The aim of the Bill is to make it legal for the government to direct the funding generated by the levy you pay on petrol/oil products into its Climate Action Fund.

Although the levy has been set at a ‘mere’ €0.02 per litre since 2009, it has actually brought in revenue in excess of €1.2 billon since then.

Incidentally, it was Eamon Ryan, as Minister for Communications, Energy and Natural Resources, who increased the levy back in 2009 from €0.01 to €0.02 in order to address the massive amount of debt that the National Oil Reserves Agency had built up.

Strictly speaking it is the oil companies who are liable for payment of this levy when oil is placed on the market. However, we all know that in reality the levy is passed on to consumers.

This is all by way of context, because as I mentioned above a good proportion of the levy is now going to be directed toward the Climate Action Fund.

This Fund has already been given an initial allocation of €100 million.

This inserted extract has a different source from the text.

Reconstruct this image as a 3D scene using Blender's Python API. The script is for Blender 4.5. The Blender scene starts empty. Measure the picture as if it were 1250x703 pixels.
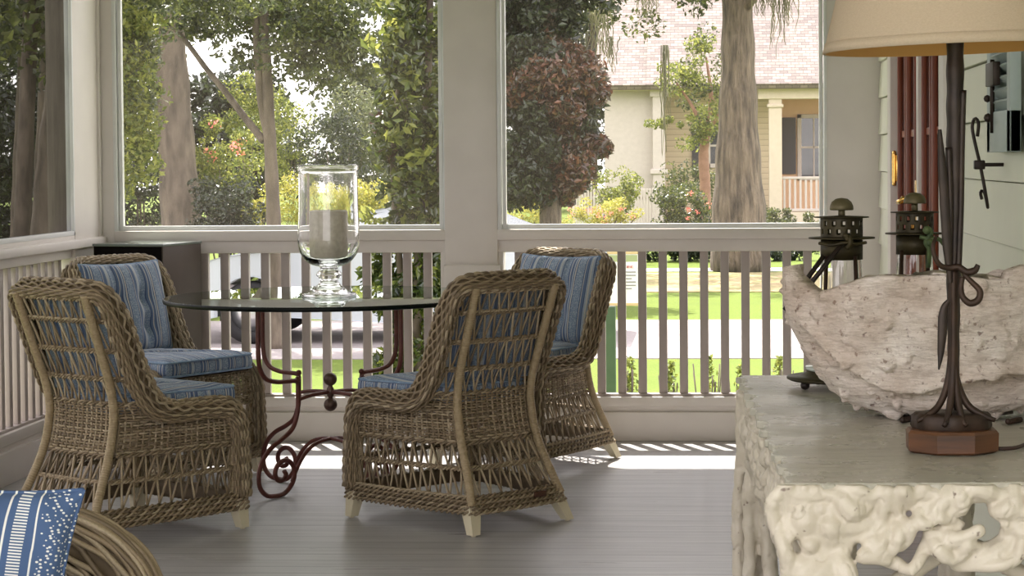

It will also receive, at a minimum, another €50 million every year from here on in.

Altogether this means the Climate Action Fund will have an allocation of at least €500 million over the period to 2027.

So, it is clear then that climate action and environmental projects are going to be lavishly well resourced, to say the least.

For the Social Democrats however, this is just not good enough.

It is all well and good to reserve half a billion for climate projects they say, but what about the poor unfortunate environmental NGOs who have to operate on a pittance of just €1 million in core funding they receive from the taxpayer.

This was the view put forward by Social Democrat TD Jennifer Whitmore last night during the course of the debate.

Here is what Deputy Whitmore said..and please..no laughing at the back:

“For environmental NGOs funding is a constant struggle. The environmental NGO community has done incredible work with the little they have in fostering community engagement to protect biodiversity at a grassroots level. I am aware that members of the Irish Environmental Network receive approximately €1 million each year in core funding. The fact is that they need closer to €10 million to make the impact they believe is required to adequately protect our natural heritage. When we compare the €1 million for environmental NGOs, or the €16 million that the National Parks and Wildlife Service gets, with the €16 million that Bord na gCon receives annually, it really paints a bleak picture.”

You can almost hear the tiny violin playing its green lament can’t you?

Perhaps someone should have told Deputy Whitmore that The Heritage Council, which is also funded by taxpayers already received increased funding of €6.588 million for 2019, compared to the €6.377 million it got in 2018.

In fact, from 2015 to 2019 the Heritage Council received just under €30 million (€29.2m).

Should we protect the environment and nurture responsible levels of biodiversity? Absolutely.

Should we continue to fund an already bloated NGO sector with yet more millions? Absolutely not.

Someone needs to tell the Social Democrats that.